» TASK STATEMENT
Set down, exactly as written, the lines from the top of the data to the line that holds "rnd = random.Random(7)", and omit the pictures.

⟨

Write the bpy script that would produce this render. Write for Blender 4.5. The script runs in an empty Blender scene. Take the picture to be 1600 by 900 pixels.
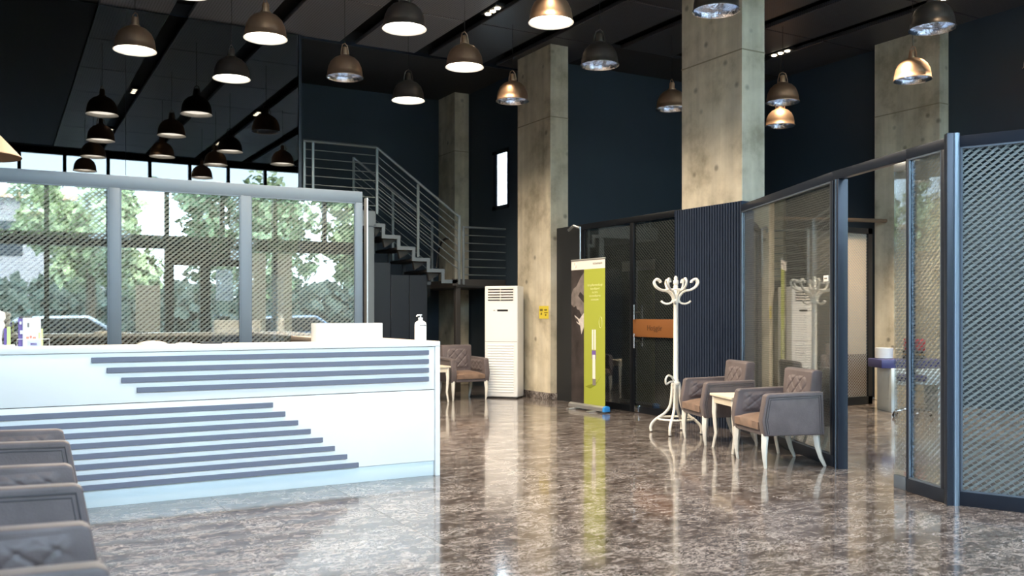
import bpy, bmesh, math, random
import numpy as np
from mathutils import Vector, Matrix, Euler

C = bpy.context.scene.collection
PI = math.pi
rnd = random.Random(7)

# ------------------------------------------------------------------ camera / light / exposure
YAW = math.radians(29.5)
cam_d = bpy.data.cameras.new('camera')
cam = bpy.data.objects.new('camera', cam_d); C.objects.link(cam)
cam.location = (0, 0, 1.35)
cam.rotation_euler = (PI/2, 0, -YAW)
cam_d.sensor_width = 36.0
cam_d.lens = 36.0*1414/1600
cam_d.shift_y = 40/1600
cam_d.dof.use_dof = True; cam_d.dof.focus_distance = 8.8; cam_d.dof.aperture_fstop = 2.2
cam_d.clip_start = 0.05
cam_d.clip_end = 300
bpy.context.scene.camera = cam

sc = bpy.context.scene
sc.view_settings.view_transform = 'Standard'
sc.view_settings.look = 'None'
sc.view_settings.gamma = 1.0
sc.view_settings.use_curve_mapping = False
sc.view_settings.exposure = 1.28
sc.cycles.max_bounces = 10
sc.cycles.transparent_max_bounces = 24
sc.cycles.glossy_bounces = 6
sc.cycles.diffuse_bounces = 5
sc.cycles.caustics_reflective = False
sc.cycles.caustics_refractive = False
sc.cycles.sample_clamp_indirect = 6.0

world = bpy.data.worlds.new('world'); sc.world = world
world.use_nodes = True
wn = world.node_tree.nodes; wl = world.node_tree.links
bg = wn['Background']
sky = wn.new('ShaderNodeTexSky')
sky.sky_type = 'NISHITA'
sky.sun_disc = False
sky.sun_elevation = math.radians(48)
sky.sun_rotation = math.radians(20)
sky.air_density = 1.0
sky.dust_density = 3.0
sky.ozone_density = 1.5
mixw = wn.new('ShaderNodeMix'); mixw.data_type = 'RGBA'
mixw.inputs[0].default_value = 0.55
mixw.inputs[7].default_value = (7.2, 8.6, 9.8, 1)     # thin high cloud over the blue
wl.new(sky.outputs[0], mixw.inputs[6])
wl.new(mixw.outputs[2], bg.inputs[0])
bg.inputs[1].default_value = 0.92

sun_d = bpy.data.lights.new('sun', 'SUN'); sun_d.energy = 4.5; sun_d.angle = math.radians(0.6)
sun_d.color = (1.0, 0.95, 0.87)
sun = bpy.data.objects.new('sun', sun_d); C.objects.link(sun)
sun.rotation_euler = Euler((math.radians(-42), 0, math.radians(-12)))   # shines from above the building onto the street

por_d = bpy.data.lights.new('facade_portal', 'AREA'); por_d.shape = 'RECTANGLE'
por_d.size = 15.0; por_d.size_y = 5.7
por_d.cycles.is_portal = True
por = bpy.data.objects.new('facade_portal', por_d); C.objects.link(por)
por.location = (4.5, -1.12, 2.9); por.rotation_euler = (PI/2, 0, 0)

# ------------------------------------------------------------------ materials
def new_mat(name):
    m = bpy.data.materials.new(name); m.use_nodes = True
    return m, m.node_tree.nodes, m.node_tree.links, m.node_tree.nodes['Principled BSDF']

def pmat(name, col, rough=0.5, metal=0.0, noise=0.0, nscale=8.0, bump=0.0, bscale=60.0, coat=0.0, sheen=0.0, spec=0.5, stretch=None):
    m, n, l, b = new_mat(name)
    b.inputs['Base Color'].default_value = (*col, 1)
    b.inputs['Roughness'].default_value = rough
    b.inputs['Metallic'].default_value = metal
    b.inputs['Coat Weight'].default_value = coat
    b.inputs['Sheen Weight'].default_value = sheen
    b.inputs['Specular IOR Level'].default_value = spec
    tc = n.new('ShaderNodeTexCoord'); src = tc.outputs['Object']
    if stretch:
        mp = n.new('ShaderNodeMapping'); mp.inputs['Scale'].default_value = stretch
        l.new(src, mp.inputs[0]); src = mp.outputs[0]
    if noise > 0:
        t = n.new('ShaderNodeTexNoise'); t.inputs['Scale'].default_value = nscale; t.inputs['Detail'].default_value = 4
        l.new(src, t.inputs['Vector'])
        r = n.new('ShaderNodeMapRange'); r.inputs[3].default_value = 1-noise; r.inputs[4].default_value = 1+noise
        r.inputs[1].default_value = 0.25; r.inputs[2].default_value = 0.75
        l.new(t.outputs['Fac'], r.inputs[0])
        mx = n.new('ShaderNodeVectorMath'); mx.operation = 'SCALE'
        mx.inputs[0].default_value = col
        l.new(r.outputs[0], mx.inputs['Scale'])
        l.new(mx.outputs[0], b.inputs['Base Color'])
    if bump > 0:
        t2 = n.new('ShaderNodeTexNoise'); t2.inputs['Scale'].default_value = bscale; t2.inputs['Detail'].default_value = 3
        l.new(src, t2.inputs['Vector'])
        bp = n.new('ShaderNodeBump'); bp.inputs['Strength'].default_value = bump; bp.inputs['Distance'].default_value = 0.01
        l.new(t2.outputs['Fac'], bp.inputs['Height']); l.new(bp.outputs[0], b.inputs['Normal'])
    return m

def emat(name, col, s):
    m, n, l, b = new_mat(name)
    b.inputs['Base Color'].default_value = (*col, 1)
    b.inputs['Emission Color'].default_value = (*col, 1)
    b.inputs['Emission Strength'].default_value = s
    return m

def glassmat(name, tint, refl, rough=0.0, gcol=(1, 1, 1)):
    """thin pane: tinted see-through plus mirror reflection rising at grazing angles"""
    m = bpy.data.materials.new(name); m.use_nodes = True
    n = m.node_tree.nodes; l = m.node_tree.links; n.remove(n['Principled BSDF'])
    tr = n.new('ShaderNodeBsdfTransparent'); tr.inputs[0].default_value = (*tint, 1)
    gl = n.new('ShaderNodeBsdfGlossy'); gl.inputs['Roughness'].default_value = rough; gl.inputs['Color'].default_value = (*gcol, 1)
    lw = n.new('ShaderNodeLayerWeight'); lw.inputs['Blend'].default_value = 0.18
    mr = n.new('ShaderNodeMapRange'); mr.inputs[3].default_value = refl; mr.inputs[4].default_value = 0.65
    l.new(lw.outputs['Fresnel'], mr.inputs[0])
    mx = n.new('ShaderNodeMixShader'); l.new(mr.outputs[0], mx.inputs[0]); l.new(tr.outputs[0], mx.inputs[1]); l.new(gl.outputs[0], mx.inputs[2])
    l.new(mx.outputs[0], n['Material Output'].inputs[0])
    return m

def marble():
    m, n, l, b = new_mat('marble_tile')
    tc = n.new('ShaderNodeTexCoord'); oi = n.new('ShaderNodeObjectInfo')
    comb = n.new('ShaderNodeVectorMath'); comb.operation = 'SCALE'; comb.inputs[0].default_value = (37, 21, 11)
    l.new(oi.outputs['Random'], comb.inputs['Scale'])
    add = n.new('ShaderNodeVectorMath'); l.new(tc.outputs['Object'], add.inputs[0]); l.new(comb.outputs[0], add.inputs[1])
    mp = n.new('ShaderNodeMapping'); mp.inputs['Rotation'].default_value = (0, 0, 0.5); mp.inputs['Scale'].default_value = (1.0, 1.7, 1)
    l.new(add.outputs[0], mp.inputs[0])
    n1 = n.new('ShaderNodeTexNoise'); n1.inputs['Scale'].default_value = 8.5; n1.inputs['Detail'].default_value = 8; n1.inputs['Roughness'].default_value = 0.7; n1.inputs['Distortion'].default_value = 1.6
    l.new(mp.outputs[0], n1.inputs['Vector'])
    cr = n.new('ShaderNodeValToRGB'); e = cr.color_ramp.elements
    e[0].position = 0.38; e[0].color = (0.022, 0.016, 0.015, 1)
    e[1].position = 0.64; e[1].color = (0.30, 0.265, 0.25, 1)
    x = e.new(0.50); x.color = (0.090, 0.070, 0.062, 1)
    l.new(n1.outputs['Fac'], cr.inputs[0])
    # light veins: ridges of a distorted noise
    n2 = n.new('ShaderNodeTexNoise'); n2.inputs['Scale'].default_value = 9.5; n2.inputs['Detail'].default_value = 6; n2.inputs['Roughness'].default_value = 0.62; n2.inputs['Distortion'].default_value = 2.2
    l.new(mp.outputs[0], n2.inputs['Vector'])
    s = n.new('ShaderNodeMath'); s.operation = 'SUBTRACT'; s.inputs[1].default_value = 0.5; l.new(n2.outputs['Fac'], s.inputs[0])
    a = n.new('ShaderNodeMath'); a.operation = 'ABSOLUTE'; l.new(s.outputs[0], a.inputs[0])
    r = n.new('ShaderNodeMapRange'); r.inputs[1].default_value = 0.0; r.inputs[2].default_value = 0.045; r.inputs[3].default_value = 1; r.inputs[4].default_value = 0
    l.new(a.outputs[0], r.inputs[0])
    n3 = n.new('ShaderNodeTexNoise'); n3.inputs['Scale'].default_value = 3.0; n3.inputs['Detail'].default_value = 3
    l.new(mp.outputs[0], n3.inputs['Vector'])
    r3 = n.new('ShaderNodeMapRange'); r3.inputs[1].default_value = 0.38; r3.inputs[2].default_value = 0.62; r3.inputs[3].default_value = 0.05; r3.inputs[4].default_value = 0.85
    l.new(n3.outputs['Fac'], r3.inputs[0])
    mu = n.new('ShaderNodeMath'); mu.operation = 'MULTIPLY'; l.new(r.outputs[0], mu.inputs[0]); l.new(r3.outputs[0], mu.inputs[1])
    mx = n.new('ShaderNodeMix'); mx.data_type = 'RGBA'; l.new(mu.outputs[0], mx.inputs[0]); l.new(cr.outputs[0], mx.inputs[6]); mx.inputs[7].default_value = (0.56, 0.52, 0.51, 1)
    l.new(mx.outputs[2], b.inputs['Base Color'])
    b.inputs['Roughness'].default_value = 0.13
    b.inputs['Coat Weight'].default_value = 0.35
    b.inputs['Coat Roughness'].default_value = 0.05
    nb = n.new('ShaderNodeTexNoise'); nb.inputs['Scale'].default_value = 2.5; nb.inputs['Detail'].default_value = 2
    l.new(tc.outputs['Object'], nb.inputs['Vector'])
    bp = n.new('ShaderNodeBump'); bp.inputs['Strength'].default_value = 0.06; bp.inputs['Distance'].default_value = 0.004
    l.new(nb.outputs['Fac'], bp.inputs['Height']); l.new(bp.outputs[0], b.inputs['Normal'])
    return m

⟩

» PROBLEM SOLUTION
Write the bpy script that would produce this render. Write for Blender 4.5. The script runs in an empty Blender scene. Take the picture to be 1600 by 900 pixels.
import bpy, bmesh, math, random
import numpy as np
from mathutils import Vector, Matrix, Euler

C = bpy.context.scene.collection
PI = math.pi
rnd = random.Random(7)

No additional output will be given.